Make a pilgrimage to the world’s best motorcycle museums
Time to lose yourself in a brilliant museum
‘The Ducati museum is an anorak’s dream’
Museums used to be the kind of places you got dragged to on a school bus where the spotty kid would inevitably chuck up en route and all you left with was a pencil sharpener from the gift shop and the lingering smell of puke on your clothes. But with adulthood comes a new appreciation for history and visiting a motorcycle museum is a fantastic day out.
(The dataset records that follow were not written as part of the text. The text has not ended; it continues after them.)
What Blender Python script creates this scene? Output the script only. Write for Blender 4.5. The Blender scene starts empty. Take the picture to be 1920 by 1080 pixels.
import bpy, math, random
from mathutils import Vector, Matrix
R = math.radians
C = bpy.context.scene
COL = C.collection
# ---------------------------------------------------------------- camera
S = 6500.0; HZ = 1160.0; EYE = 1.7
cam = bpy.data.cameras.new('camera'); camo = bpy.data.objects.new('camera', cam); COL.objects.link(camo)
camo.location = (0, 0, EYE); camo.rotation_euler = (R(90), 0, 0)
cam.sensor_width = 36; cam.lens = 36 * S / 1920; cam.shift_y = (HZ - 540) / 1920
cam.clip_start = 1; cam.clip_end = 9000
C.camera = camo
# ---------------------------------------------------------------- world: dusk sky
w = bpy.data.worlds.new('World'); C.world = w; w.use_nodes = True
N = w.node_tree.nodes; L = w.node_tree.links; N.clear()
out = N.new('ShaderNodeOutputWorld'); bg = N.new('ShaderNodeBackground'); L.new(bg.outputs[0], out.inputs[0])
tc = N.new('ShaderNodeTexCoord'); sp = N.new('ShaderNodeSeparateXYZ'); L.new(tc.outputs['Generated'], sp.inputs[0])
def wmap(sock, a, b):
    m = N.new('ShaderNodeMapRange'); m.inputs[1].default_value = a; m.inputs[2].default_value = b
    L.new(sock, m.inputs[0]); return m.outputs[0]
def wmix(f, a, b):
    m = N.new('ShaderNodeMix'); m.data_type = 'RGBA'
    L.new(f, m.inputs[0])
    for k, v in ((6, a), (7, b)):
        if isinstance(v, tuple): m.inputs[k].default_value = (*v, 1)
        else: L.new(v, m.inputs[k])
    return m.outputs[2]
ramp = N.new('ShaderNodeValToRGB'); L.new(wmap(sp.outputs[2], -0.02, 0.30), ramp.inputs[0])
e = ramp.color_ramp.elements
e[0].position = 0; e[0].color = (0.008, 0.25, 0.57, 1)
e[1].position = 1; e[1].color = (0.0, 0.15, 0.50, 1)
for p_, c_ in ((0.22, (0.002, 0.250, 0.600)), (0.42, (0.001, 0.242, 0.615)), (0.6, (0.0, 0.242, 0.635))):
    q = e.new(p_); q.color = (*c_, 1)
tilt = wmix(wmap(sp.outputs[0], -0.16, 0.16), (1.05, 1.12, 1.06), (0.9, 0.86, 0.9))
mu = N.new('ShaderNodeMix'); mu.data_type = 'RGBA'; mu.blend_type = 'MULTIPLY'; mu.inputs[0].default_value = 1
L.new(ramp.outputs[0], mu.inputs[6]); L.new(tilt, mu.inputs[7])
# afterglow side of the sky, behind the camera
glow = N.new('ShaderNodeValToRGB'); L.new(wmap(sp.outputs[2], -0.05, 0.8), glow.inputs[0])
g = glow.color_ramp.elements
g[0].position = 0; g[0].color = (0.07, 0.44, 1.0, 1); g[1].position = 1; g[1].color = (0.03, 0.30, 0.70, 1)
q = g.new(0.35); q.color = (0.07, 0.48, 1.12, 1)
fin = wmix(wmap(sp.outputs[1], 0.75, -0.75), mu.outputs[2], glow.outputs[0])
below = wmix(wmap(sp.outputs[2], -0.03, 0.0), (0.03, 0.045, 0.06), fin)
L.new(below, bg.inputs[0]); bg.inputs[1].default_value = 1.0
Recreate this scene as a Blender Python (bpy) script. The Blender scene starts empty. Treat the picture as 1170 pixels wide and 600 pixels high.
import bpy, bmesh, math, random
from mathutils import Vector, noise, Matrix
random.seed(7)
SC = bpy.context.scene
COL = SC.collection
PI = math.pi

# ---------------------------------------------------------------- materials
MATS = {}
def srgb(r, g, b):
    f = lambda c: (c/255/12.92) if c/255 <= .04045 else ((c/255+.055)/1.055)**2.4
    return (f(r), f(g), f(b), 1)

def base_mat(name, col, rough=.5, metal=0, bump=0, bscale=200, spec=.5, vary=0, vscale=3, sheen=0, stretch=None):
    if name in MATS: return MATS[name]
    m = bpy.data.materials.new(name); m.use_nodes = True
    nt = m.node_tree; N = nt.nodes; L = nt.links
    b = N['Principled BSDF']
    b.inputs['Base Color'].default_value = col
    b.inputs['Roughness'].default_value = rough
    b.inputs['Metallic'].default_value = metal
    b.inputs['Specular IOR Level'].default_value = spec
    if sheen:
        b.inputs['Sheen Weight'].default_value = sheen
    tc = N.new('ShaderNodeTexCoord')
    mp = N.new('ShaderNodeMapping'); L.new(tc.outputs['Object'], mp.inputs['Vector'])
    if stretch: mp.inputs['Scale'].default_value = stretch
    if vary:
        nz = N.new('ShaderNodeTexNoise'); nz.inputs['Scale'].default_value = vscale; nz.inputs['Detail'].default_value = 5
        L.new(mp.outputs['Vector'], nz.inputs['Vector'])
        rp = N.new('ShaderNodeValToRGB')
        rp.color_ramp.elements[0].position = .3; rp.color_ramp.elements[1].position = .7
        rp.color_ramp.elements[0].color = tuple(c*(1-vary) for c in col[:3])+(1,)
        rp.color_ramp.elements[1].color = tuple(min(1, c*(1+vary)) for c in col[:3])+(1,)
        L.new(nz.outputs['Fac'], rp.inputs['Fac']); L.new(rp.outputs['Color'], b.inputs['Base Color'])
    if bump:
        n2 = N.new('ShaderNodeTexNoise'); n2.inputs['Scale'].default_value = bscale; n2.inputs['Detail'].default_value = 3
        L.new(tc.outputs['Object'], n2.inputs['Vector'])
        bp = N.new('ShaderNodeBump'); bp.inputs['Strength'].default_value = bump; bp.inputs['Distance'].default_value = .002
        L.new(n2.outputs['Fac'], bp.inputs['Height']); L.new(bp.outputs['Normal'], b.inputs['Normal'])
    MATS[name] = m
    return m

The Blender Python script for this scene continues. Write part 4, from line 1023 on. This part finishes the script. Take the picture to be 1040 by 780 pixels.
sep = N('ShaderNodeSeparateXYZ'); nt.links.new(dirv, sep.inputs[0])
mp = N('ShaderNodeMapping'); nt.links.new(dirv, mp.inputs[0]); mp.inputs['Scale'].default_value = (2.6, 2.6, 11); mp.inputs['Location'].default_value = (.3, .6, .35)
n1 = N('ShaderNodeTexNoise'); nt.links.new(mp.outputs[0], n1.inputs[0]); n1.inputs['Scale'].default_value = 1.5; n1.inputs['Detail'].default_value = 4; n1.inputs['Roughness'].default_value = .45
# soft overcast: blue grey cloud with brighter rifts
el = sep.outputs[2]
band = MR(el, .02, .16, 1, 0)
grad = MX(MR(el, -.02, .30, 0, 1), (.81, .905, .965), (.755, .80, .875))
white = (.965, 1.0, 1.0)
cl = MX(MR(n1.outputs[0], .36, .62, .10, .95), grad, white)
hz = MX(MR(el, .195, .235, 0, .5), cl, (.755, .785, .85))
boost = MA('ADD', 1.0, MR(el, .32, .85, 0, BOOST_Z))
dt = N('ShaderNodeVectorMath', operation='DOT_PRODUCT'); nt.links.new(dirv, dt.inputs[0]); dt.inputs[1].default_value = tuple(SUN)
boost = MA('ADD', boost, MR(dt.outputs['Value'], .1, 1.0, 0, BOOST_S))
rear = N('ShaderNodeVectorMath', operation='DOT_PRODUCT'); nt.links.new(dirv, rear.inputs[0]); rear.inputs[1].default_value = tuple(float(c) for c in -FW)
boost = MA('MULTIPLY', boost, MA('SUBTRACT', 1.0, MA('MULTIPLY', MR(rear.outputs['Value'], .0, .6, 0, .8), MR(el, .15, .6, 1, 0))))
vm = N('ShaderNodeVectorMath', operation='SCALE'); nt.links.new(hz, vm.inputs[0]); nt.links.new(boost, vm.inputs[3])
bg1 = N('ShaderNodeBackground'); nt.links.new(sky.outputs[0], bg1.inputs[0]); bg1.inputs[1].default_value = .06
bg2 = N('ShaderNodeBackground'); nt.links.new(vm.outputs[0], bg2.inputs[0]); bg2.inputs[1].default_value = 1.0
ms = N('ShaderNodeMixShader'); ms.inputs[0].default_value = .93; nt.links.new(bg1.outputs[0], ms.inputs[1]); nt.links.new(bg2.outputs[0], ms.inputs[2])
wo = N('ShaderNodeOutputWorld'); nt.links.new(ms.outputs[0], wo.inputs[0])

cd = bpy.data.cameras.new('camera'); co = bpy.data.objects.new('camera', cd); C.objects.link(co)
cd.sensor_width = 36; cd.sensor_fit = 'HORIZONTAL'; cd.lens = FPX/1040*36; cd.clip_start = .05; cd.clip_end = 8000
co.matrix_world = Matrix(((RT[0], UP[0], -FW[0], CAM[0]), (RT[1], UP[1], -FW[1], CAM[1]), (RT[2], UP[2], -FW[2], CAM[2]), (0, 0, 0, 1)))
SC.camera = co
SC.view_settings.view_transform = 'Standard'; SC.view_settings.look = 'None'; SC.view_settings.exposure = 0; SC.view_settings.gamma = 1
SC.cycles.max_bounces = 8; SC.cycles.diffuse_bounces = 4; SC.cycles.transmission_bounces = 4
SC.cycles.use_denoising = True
You can’t rush a museum, which is why this is an experience best sampled alone or with a couple of like-minded friends. You need to take your time to appreciate the machinery on a plinth in front of you, drink in its engineering and chat about the time you saw it in action at a packed Brands Hatch or when you were wearing shorts and the circuit’s entrance fee was in shillings and pence. There are plenty to choose from, both home and abroad, including the stupendous Triumph Visitor Experience, but one of the very best is the Ducati Museum in Bologna. It may sound like a big trip to get to Italy, but the truth is to get to this wonderful city you only need spend £27.73 each way to fly with Ryanair from Stanstead and you can be there and back in the same day. And what awaits you is every Ducatisti’s dream.
I love everything about the Ducati Museum from its location to its contents and a dream of mine would be to ride my 916 there and take advantage of the free parking within the factory’s grounds you get if you arrive on a Ducati. But for a hassle-free visit, I’d generally stick to the plane.
Located on the first floor of the company’s factory in Bologna (on Via Antonio Cavalieri Ducati, naturally) the Ducati museum is built with typical Italian flair. Updated and expanded last year with a greater emphasis on the firm’s road bikes alongside race machinery, the museum features a main central area with off-shoot rooms that chart the development of the brand from the oh, so cute 1946 Cucciolo to the latest Panigale V4. And, as if that wasn’t enough, in the area around the central area is parked a jaw-droppingly gorgeous display of ex-race bikes that includes Paul Smart’s Imolawinning bike, Carl Fogarty’s 916, Ducati’s MotoGP bikes and much, much more besides. And none are hidden behind glass screens; they are all close enough to smell and inspect in detail. It’s an anorak’s dream and if you are very lucky you may even encounter the museum’s curator and guru Livio Lodi.
Lodi is a walking encyclopedia of Ducati and there is always one of him at every museum the world over. Find this enthusiast (they are generally the ones giving guided tours) and you will learn more than you ever thought possible, far more than you gain by simply reading the information cards or guide book. But you need to take your time or you won’t get the full experience. Museums are all about memories and, to be brutally honest, questions such as ‘are we nearly at the café?’ or ‘why are you still looking at that engine?’ ruin the whole atmosphere. If you partner appreciates what is on display then by all means share the experience, but don’t force a museum onto an unwilling spectator. This is a bucket list item that is often best ticked alone.